A new Rite Aid store planned at Sprague and Pines may be halted by the proposed zoning code city officials hope will revitalize the Sprague-Appleway corridor.

The Sprague-Appleway Revitalization Plan calls for buildings to be built close to the street with parking in back, a lot like the buildings to be demolished.

“Rite Aid won’t do that,” land owner Tom Hamilton said. “… There’s no retailer in his right mind that would want to do what the new code calls for.”

Hamilton said city officials told him “months and months and months ago” that he could move an alley 26 feet south to accommodate the new Rite Aid, but they also said the store building would have to abut Sprague Avenue.

“Well, if we have to move the building out to the street, we don’t need to move the alley,” he said.

The Spokane Valley City Council approved the alley relocation in June, and Hamilton said he will apply for a building permit under the old rules if Rite Aid signs a lease in time.

“I think we’re getting close,” he said.

Store officials have said they’ll keep their store in its current location across Sprague if they’re subjected to the proposed code, according to Hamilton.

Even so, he said the code would have to be met if the existing store were remodeled. The threshold – renovations costing 20 percent or more of the store’s value – would guarantee that.

“Twenty percent is not much,” Hamilton said.

He predicts a revolt.

“I question if the Valley isn’t going to have lawsuits over that proposed plan,” Hamilton said. “I would almost assure there will be lawsuits that will try and stop it.”

The plan overreaches its original goal of building a “city center” district, and should be pared back to keep from stifling retailers, Hamilton believes.

“That thing’s pretty complicated, and I haven’t tried to digest all of it,” Hamilton said. “But this nonsense of moving buildings out to the street and then putting housing above it, I don’t know …”

Other businessmen feel the same way, he said.

“I haven’t talked to anybody that doesn’t, and I’ve talked to dozens,” Hamilton said.

But he’s not optimistic that the Spokane Valley City Council will reconsider.

“They’re nice people, and I think they mean well,” Hamilton said. “They listen, but I don’t think it changes a thing. I think their mind is totally set.”

In his view a plan that encourages people to walk and ride bicycles in a miles-long city like Spokane Valley is doomed to failure.

“In my lifetime, we are not going to be a walking community,” he said. “People drive cars.”

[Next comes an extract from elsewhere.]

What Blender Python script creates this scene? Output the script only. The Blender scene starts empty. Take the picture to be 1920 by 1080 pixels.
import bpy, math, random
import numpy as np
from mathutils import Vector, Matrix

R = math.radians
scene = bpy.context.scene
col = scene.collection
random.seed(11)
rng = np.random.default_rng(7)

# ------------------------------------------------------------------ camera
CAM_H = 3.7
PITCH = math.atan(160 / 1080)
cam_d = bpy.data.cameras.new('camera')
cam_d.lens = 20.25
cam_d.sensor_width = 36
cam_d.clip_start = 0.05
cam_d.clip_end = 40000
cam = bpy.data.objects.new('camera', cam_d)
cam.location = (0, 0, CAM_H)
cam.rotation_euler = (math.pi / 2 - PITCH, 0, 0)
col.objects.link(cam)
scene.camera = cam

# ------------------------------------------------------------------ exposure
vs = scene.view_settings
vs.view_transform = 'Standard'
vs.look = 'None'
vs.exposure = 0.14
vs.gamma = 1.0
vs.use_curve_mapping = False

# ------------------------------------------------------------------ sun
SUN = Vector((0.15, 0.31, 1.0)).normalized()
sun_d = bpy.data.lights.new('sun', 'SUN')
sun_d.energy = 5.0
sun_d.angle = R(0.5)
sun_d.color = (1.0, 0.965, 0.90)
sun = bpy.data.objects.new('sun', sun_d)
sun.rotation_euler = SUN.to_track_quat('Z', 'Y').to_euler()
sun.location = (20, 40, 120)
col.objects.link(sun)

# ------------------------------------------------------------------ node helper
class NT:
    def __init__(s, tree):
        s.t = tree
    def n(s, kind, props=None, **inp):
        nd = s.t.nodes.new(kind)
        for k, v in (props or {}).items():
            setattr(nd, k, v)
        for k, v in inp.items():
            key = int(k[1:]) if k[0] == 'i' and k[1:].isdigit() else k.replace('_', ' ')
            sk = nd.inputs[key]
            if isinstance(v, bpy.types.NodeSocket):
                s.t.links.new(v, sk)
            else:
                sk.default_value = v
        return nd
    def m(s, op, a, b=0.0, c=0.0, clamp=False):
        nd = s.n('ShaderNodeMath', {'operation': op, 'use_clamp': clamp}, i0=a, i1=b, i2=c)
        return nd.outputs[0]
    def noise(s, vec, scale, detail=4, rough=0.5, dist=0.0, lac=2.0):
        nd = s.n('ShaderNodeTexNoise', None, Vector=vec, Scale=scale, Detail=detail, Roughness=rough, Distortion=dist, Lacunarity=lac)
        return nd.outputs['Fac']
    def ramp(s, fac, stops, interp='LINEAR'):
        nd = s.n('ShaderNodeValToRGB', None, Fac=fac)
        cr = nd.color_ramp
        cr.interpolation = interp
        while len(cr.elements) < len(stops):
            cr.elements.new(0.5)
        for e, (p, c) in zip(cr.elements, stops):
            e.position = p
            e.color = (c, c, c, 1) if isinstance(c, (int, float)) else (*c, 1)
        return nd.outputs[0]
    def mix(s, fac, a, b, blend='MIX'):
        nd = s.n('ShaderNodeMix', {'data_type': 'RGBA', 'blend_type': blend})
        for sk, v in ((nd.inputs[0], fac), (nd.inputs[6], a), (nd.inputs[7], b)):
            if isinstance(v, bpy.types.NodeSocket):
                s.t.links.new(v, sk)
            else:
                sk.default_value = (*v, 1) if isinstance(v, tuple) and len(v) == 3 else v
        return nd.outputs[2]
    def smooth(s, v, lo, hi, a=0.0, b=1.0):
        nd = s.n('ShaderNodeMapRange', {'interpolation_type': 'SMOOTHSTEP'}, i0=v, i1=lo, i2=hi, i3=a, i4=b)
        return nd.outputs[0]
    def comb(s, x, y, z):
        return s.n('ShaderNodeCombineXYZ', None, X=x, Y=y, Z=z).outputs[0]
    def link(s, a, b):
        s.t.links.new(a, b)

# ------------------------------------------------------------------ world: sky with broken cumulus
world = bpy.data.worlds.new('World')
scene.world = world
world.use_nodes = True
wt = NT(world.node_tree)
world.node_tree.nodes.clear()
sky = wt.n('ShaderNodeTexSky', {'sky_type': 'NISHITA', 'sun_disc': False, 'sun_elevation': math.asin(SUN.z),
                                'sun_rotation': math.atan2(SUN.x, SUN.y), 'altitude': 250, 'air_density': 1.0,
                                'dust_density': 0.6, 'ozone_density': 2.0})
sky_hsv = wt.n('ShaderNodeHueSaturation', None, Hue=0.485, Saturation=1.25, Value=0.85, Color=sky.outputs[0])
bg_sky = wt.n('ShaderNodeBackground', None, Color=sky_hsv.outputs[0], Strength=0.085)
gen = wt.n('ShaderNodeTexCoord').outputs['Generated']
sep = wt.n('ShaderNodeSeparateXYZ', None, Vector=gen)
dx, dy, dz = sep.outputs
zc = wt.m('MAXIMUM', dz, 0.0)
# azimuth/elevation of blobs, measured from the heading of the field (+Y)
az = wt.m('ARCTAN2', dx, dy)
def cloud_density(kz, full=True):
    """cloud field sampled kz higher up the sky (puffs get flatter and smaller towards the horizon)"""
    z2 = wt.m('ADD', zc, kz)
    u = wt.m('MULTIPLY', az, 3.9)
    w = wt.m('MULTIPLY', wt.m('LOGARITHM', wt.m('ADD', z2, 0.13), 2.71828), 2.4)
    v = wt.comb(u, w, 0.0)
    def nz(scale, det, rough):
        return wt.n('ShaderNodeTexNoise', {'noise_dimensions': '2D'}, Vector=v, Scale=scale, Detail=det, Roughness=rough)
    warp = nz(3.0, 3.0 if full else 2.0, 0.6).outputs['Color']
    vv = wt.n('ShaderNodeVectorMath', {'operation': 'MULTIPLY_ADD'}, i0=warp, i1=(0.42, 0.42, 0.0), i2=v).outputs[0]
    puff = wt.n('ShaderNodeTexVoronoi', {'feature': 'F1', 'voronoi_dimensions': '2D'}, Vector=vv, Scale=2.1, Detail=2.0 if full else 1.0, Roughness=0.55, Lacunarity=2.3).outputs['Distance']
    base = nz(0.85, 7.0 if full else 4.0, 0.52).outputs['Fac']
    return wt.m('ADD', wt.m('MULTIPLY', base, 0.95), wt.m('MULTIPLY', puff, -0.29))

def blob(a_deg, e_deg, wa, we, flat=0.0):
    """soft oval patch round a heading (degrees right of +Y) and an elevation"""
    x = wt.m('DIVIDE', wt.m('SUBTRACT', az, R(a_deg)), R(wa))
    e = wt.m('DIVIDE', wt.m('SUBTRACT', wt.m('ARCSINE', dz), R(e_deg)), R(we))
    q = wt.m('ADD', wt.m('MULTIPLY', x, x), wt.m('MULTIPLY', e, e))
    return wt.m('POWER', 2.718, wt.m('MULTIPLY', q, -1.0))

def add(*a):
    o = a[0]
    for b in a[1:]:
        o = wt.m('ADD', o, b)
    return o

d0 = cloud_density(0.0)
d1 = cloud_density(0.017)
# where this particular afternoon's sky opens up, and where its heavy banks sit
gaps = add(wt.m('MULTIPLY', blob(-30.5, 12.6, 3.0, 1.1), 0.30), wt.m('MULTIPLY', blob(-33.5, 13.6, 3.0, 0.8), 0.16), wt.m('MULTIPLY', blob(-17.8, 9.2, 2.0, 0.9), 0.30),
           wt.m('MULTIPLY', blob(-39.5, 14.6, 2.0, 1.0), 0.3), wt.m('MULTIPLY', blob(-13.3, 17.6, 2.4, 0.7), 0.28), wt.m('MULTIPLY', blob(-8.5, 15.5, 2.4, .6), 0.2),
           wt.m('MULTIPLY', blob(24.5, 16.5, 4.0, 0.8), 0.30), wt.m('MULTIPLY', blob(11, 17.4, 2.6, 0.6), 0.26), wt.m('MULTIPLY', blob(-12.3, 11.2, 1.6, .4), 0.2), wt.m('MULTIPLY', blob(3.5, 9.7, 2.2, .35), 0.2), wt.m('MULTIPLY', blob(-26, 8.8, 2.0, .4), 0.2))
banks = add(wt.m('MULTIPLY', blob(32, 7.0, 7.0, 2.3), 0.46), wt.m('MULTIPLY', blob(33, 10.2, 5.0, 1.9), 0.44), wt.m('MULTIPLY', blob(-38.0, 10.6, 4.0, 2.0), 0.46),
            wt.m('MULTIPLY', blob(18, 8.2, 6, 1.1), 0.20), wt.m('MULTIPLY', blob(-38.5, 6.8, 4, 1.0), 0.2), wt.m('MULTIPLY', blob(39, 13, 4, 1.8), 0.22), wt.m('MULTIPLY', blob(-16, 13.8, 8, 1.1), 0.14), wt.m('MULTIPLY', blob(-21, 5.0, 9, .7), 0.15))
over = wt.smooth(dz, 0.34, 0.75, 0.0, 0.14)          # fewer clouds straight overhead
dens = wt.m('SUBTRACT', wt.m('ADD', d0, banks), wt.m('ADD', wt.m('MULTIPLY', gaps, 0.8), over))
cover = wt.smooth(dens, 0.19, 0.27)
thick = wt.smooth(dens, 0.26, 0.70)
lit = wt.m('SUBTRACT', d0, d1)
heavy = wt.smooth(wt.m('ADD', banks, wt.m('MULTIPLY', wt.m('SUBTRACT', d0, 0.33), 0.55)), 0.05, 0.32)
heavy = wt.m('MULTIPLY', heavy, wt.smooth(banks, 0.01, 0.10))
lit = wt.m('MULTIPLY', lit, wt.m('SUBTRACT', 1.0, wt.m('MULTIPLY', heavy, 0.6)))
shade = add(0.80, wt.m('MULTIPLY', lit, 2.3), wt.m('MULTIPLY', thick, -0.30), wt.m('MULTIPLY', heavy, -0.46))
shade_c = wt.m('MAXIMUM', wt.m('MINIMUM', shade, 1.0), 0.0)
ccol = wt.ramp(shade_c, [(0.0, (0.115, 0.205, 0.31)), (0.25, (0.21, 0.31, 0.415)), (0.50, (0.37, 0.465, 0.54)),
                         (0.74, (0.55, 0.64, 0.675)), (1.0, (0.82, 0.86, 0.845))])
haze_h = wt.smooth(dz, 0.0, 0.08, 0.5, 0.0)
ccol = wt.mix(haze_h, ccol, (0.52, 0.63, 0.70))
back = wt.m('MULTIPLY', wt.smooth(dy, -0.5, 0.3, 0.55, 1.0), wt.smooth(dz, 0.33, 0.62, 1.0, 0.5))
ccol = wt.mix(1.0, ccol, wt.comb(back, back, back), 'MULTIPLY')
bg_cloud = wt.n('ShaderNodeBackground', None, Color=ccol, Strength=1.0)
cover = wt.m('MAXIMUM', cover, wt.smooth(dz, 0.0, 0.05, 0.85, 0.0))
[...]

Even in relatively confined Liberty Lake, where he recently completed a street-front Walgreen’s project, Hamilton said the “total complaint of the community is that fact that it’s sitting out at the sidewalk area.”

However, there are aspects of the Sprague-Appleway plan Hamilton likes, particularly a city center with two-way traffic restored on Sprague Avenue.

“There’s not a consumer out there that wants it to go back to two-way,” he conceded. “Everybody loves it, and I do, too. It moves traffic and it’s wonderful in that regard, but it killed Sprague Avenue.”

Hamilton said he owned several Sprague Avenue businesses that failed when the Sprague-Appleway one-way couplet was created.

He said he’d like to see a compromise in which Appleway Boulevard remains one-way eastbound and Sprague Avenue is restored to two-way traffic only east of Dishman Road.